Die Deutsche Bahn mahnte Herrn Beckedahl ab. Um ihre Unterstützung zu zeigen veröffentlichen daraufhin andere Blogger das interne Memo, woraufhin dieses große Aufmerksamkeit erreichte.
Die Deutsche Bahn zog nach kurzer Zeit ihre Abmahnung zurück.

Wie geht man mit dem Streisand-Effekt um bzw. wie vermeidet man diesen?

Um den Streisand-Effekt zu vermeiden oder zu minimieren, können mehrere Strategien angewendet werden:

5 Tipps und Strategien zum Umgang mit dem Streisand Effekt

  1. Souveräne Reaktion auf ungewollte Informationen: Wenn Informationen ungewollt veröffentlicht werden, sollte man ruhig und überlegt reagieren. Überreaktionen oder der Versuch, Informationen zu unterdrücken, können den Effekt verstärken.
  2. Krisenmanagement und Reputationsmanagement: Unternehmen sollten sich mit diesen Themen auseinandersetzen, um auf kritische Informationen angemessen zu reagieren. Das Ignorieren oder Löschen von kritischen Kommentaren kann die Situation verschlimmern.
  3. Offene Kommunikation: Es ist ratsam, offen und transparent mit der Öffentlichkeit zu kommunizieren, anstatt Informationen zu verbergen. Dies kann helfen, das Vertrauen der Öffentlichkeit zu erhalten und den Streisand-Effekt zu vermeiden.
  4. Kritik annehmen: Bei negativen Bewertungen oder Kritik sollte man diese annehmen und den Kritikern verständnisvoll begegnen, anstatt sie zu bekämpfen oder zu ignorieren.
  5. Bewusste Informationskontrolle: Nur Informationen, die tatsächlich veröffentlicht werden sollen, sollten nach außen dringen. Eine sorgfältige Kontrolle der Unternehmenskommunikation kann helfen, ungewollte Informationslecks zu vermeiden.
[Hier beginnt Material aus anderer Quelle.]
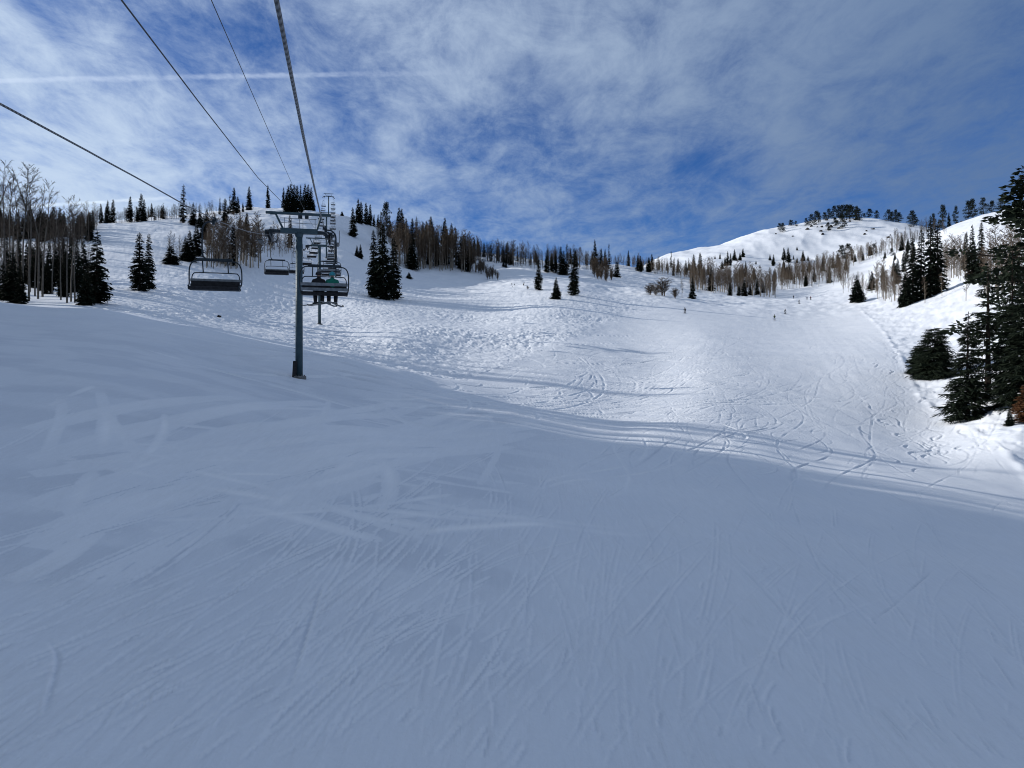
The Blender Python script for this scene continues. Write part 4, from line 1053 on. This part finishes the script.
# ------------------------------------------------------------------ people
def person_mesh(name, J, mats, jacket_above):
    """one continuous skinned body; J: joints, jacket_above(v) -> material index"""
    V = []; E = []; Rr = []
    ix = {}
    def add(n, p, r): ix[n] = len(V); V.append(p); Rr.append(r)
    for n, (p, r) in J.items():
        if '@' not in n: add(n, p, r)
    chain = [('pelvis', 'belly'), ('belly', 'chest'), ('chest', 'neck'), ('neck', 'jaw'), ('jaw', 'face'), ('face', 'skull'), ('face', 'nose')]
    for s in 'LR':
        chain += [('chest', 'sh' + s), ('sh' + s, 'el' + s), ('el' + s, 'wr' + s), ('wr' + s, 'palm' + s), ('pelvis', 'hip' + s), ('hip' + s, 'kn' + s), ('kn' + s, 'an' + s), ('an' + s, 'toe' + s)]
        # five fingers off the palm, the thumb from its side
        w = Vector(J['wr' + s][0]); p = Vector(J['palm' + s][0]); d = (p - w).normalized(); side = d.cross(Vector((0, 0, 1)))
        side = side.normalized() if side.length > .1 else Vector((1, 0, 0))
        for k, (o, l) in enumerate(((-.036, .062), (-.012, .075), (.012, .07), (.036, .055))):
            a = p + side * o + d * .02; b = a + d * l * .55 - Vector((0, 0, .008)); c = b + d * l * .35 - Vector((0, 0, .022))
            add('f%d%sa' % (k, s), a, .010); add('f%d%sb' % (k, s), b, .010); add('f%d%sc' % (k, s), c, .009)
            chain += [('palm' + s, 'f%d%sa' % (k, s)), ('f%d%sa' % (k, s), 'f%d%sb' % (k, s)), ('f%d%sb' % (k, s), 'f%d%sc' % (k, s))]
        a = w.lerp(p, .6) - side * .04; b = a - side * .025 + d * .035
        add('t%sa' % s, a, .012); add('t%sb' % s, b, .010); chain += [('palm' + s, 't%sa' % s), ('t%sa' % s, 't%sb' % s)]
    E = [(ix[a], ix[b]) for a, b in chain]
    me = bpy.data.meshes.new(name); me.from_pydata(V, E, [])
    o = bpy.data.objects.new(name, me); col.objects.link(o)
    o.modifiers.new('skin', 'SKIN'); sv = me.skin_vertices[0].data
    for i, r in enumerate(Rr): sv[i].radius = (r, r) if not isinstance(r, tuple) else r
    sv[ix['pelvis']].use_root = True
    sb = o.modifiers.new('sub', 'SUBSURF'); sb.levels = 1; sb.render_levels = 1
    dg = bpy.context.evaluated_depsgraph_get()
    m2 = bpy.data.meshes.new_from_object(o.evaluated_get(dg)); m2.name = name
    bpy.data.objects.remove(o); bpy.data.meshes.remove(me)
    m2.materials.clear()
    for m_ in mats: m2.materials.append(m_)
    mi = [jacket_above(p.center) for p in m2.polygons]
    m2.polygons.foreach_set('material_index', mi); m2.polygons.foreach_set('use_smooth', [True] * len(mi)); m2.update()
    return m2

def sphere(mb, c, r, n=14, m_=9, zmin=-1.0, sq=(1, 1, 1)):
    c = Vector(c); vs = []; fs = []
    for i in range(m_ + 1):
        ph = math.pi * i / m_; 
        for k in range(n):
            t = 2 * math.pi * k / n
            z = max(math.cos(ph), zmin)
            vs.append(c + Vector((math.sin(ph) * math.cos(t) * r * sq[0], math.sin(ph) * math.sin(t) * r * sq[1], z * r * sq[2])))
    for i in range(m_):
        for k in range(n): fs.append((i * n + k, (i + 1) * n + k, (i + 1) * n + (k + 1) % n, i * n + (k + 1) % n))
    mb.add(vs, fs)

def ski_mesh(mb, foot, yaw=0.0, pitch=0.0, L=1.7):
    pts = [(-.5 * L, .0), (-.46 * L, .0), (-.2 * L, .0), (.2 * L, .0), (.42 * L, .005), (.47 * L, .035), (.5 * L, .09)]
    rot = Matrix.Rotation(yaw, 3, 'Z') @ Matrix.Rotation(pitch, 3, 'X')
    vs = []; wd = [.05, .065, .055, .055, .07, .06, .015]
    for (y, z), w in zip(pts, wd):
        for sx, dz in ((-1, 0), (1, 0), (1, .02), (-1, .02)): vs.append(Vector(foot) + rot @ Vector((sx * w, y, z + dz)))
    fs = []
    for i in range(len(pts) - 1):
        for k in range(4): fs.append((i * 4 + k, i * 4 + (k + 1) % 4, (i + 1) * 4 + (k + 1) % 4, (i + 1) * 4 + k))
    fs += [(3, 2, 1, 0), tuple(len(vs) - 4 + k for k in range(4))]
    mb.add(vs, fs)
    mb.box(Vector(foot) + rot @ Vector((0, .0, .05)), (.075, .28, .06), rot, bev=.01)

SEATED = dict(pelvis=((0, 0, .12), .17), belly=((0, .0, .30), .165), chest=((0, .02, .46), .175), neck=((0, .05, .60), .062), jaw=((0, .085, .675), .068), face=((0, .09, .74), .085), skull=((0, .075, .81), .08), nose=((0, .185, .735), .014),
   shL=((-.19, .02, .49), .085), elL=((-.27, .12, .27), .062), wrL=((-.17, .34, .20), .042), palmL=((-.14, .40, .19), .034), shR=((.19, .02, .49), .085), elR=((.27, .12, .27), .062), wrR=((.17, .34, .20), .042), palmR=((.14, .40, .19), .034),
   hipL=((-.1, .05, .09), .12), knL=((-.14, .46, .10), .098), anL=((-.13, .44, -.32), .085), toeL=((-.13, .6, -.40), .05), hipR=((.1, .05, .09), .12), knR=((.14, .46, .10), .098), anR=((.13, .44, -.32), .085), toeR=((.13, .6, -.40), .05))
SKIING = dict(pelvis=((0, -.10, .86), .145), belly=((0, -.04, 1.04), .14), chest=((0, .05, 1.26), .165), neck=((0, .12, 1.42), .06), jaw=((0, .17, 1.49), .066), face=((0, .175, 1.55), .085), skull=((0, .16, 1.63), .08), nose=((0, .27, 1.545), .014),
   shL=((-.2, .05, 1.28), .08), elL=((-.33, .08, 1.04), .058), wrL=((-.33, .32, .98), .042), palmL=((-.32, .39, .98), .034), shR=((.2, .05, 1.28), .08), elR=((.33, .08, 1.04), .058), wrR=((.33, .32, .98), .042), palmR=((.32, .39, .98), .034),
   hipL=((-.1, -.08, .83), .105), knL=((-.14, .14, .50), .076), anL=((-.13, -.02, .13), .062), toeL=((-.13, .15, .07), .05), hipR=((.1, -.08, .83), .105), knR=((.14, .14, .50), .076), anR=((.13, -.02, .13), .062), toeR=((.13, .15, .07), .05))
def make_person(pose, jacket, trousers, helmet, label, loc, rz, poles=False, ski_pitch=0.0, group=None, ski_yaw=0.0):
    J = SEATED if pose == 'sit' else SKIING
    seatz = .2 if pose == 'sit' else .88
    def which(c):
        head = J['neck'][0]
        if c.z > head[2] + .04: return 2
        if pose == 'sit':
            return 1 if (c.z < .16 or (c.y > .22 and c.z < .17)) else 0
        return 1 if c.z < .86 and abs(c.x) < .26 else 0
    root = empty('person', loc, rz); root.scale = (1.2, 1.1, 1.08) if pose == 'sit' else (1.1, 1.1, 1.05)
    me = person_mesh('body', J, [jacket, trousers, M['skin']], which)
    b = link(bpy.data.objects.new('body', me)); b.parent = root
    f = Vector(J['face'][0])
    mb = MB(); sphere(mb, f + Vector((0, -.015, .045)), .135, 16, 10, -.35, (.92, 1.08, 1.0)); mb.box(f + Vector((0, .1, .085)), (.15, .05, .02), bev=.006)
    mb.build('helmet', helmet, root, True)
    mb = MB(); sphere(mb, f + Vector((0, .065, .012)), .085, 12, 8, -.5, (1.0, .62, .55)); mb.build('goggles', M['lens'], root, True)
    for s in 'LR':
        a = Vector(J['an' + s][0]); t = Vector(J['toe' + s][0])
        mb = MB(); mb.box(a.lerp(t, .45) + Vector((0, .0, -.02)), (.12, .30, .13), bev=.035); mb.box(a + Vector((0, -.01, .08)), (.13, .15, .2), bev=.04)
        mb.build('boot', M['rubber'], root)
        mb = MB(); ft = a.lerp(t, .45)
        ski_mesh(mb, (ft.x, ft.y, ft.z - .115), ((.06 if s == 'L' else -.04) if pose != 'sit' else ski_yaw), ski_pitch)
        mb.build('ski', M['skibase'], root)
        if poles:
            p = Vector(J['palm' + s][0]); mb = MB()
            e = Vector((p.x * 1.25, p.y - .25, .02)); mb.tube([p + Vector((0, .02, .12)), p, e], [.014, .012, .008], 6); mb.tube([e + Vector((0, 0, .05)), e + Vector((0, 0, .055))], .05, 10)
            mb.build('ski_pole', M['darksteel'], root)
    tag(root, label, 'skier', group)
    return root
def seat_person(Y, dx, jacket, helmet, label, group=None, yaw=0.0):
    c = CHAIRS[(GAUGE_R, Y)]
    off = Matrix.Rotation(HEAD, 3, 'Z') @ Vector((dx, -.06, -3.045))
    loc = Vector(c.location) + off
    make_person('sit', jacket, M['pblack'], helmet, label, loc, HEAD, False, -.05, group, yaw)
seat_person(35, -.26, M['jblack'], M['hblack'], 'skier in black jacket and black helmet riding the chair', None, .75)
seat_person(35, .36, M['jgreen'], M['hteal'], 'skier in green jacket and teal helmet riding the chair', None, -.35)
seat_person(109, -.1, M['jblack'], M['hblack'], 'dark clad rider on the chair beyond the green jacketed skier, inner seat', None)
seat_person(109, .5, M['jblack'], M['hblack'], 'dark clad rider on the chair beyond the green jacketed skier, outer seat', None)
for px, py, rz, jk, lab in [(685, 313.5, 2.6, 'jblack', 'skier in black crossing the groomed run at the edge of the moguls'), (774.5, 320.5, 2.9, 'jolive', 'skier in dark olive coming down the middle of the run'), (785, 314, -2.7, 'jgrey', 'skier in grey just above the olive skier on the run'),
                            (793.5, 299, 2.8, 'jblack', 'small far skier at the head of the run, uppermost of the group'), (799, 303.5, 3.3, 'jgrey', 'small far skier in grey at the head of the run'), (807, 300, 2.7, 'jblue', 'far skier in navy, inner of a close pair at the head of the run'),
                            (810.5, 300.2, 3.4, 'jred', 'far skier in maroon, outer of a close pair at the head of the run'), (655, 273.5, 2.9, 'jblack', 'tiny skier alone on the upper run')]:
    x, y, z = ground_hit(px, py)
    make_person('ski', M[jk], M['pblack'], M['hblack'], lab, (x, y, z + .03), rz, True)

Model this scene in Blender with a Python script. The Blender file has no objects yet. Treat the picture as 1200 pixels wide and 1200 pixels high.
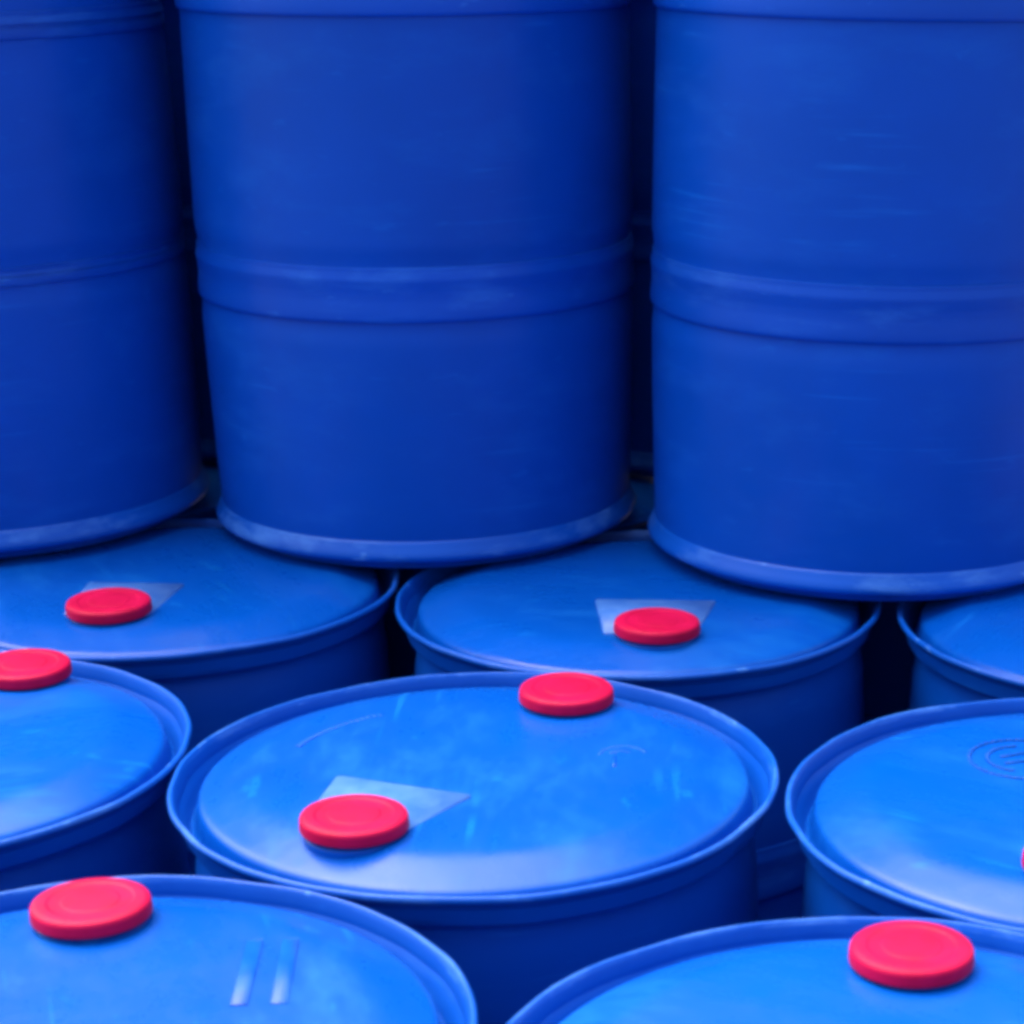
import bpy, bmesh, math, random
from mathutils import Vector, Matrix

random.seed(7)
scene = bpy.context.scene
col = scene.collection
R = math.radians

# ------------------------------------------------------------------ camera
TOP = 0.93                                   # height of a drum, and of the lower tier
F_PX, TILT, ROLL, CAM_H, PX, PY = 2589.6, 0.386087, -0.003124, 0.77787, 780.7, 918.2
cam = bpy.data.cameras.new('camera')
cam_o = bpy.data.objects.new('camera', cam)
col.objects.link(cam_o)
cam.sensor_width = 36.0
cam.lens = F_PX * 36.0 / 1200.0
cam.shift_x = (600.0 - PX) / 1200.0
cam.shift_y = (PY - 600.0) / 1200.0
cam.clip_end = 2000.0
ct, st = math.cos(TILT), math.sin(TILT)
rv, uv, fv = Vector((1, 0, 0)), Vector((0, st, ct)), Vector((0, ct, -st))
c_, s_ = math.cos(ROLL), math.sin(ROLL)
rv, uv = rv * c_ + uv * s_, uv * c_ - rv * s_
cam_o.matrix_world = Matrix(((rv.x, uv.x, -fv.x, 0), (rv.y, uv.y, -fv.y, 0),
                             (rv.z, uv.z, -fv.z, TOP + CAM_H), (0, 0, 0, 1)))
cam.dof.use_dof = True
cam.dof.focus_distance = 2.35
cam.dof.aperture_fstop = 9.0
scene.camera = cam_o

# ------------------------------------------------------------------ world, sun, exposure
SUN_EL, SUN_AZ = R(64), R(-50)              # azimuth from +y (away from the camera), clockwise
world = bpy.data.worlds.new('World')
scene.world = world
world.use_nodes = True
wn = world.node_tree
for n in list(wn.nodes):
    wn.nodes.remove(n)
sky = wn.nodes.new('ShaderNodeTexSky')
sky.sky_type = 'NISHITA'
sky.sun_disc = False
sky.sun_elevation = SUN_EL
sky.sun_rotation = SUN_AZ
sky.air_density = 1.0
sky.dust_density = 7.0
bg = wn.nodes.new('ShaderNodeBackground')
bg.inputs['Strength'].default_value = 0.15
wo = wn.nodes.new('ShaderNodeOutputWorld')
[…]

Der Streisand-Effekt kann jeden treffen. Er lässt sich aber durchaus vermeiden oder zumindest klein halten. Dazu sollten Unternehmen wie auch in der Öffentlichkeit stehende Menschen eine Strategie für den Umgang mit sensiblen oder schädlichen Informationen, die an die Öffentlichkeit gelangt sind, entwickeln. Das Zurückhalten von Informationen kann das Gegenteil erreichen, eine ungeschickte Kommunikation negatives Feedback erreichen.

Unterlassungsanspruch und Schadensbegrenzung – Streisand Effekt vermeiden

Es lässt sich durchaus schon früher ansetzen und zwar in dem Moment, bevor die Information an die Öffentlichkeit gelangt. Es gibt sogar Firmen, die das Finden negativer Informationen sowie die Meldung selbiger anbieten. Das verschafft Zeit, sich über eine passende Reaktion klar zu werden. Unter Umständen kann dies auch noch der Zeitpunkt sein, einen Unterlassungsanspruch durchzusetzen. 

Diese Maßnahme sollte jedoch wohl überlegt sein. Es muss eindeutig bekannt sein, inwieweit sich die Information bereits verbreitet hat. Andernfalls geht diese juristische Maßnahme nach hinten los.

Ist die Information schon in der Welt, geht es um Schadensbegrenzung. Bedenken Sie, dass wie Sie auch vorgehen möchten, jede Reaktion eine Gegenreaktion verursacht. Häufig rentiert sich hinsichtlich Ihrer Reputation eine sachliche Reaktion oder überhaupt keine am meisten.

Das gilt auch in den Fällen, bei welchen durchaus Ihre Privatsphäre verletzt wurde und Sie sich durchaus im Recht befinden.

Recht auf Vergessenwerden & Recht auf Löschung digitaler Informationen

Prinzipiell gibt es das Recht auf Vergessenwerden. Das bedeutet, dass ein Recht auf die Löschung digitaler Informationen bzw. Daten besteht.

Gemäß des europäischen Gerichtshof ist dies jedoch ungültig, wenn der Öffentlichkeit die Informationen “zustehen”. Auch berücksichtigt das Recht auf Vergessenwerden nicht den Umstand, dass sich, wenn sich Informationen bereits verbreitet haben, es dafür meist zu spät ist. Vielmehr verstärken rechtliche Schritte den Streisand-Effekt.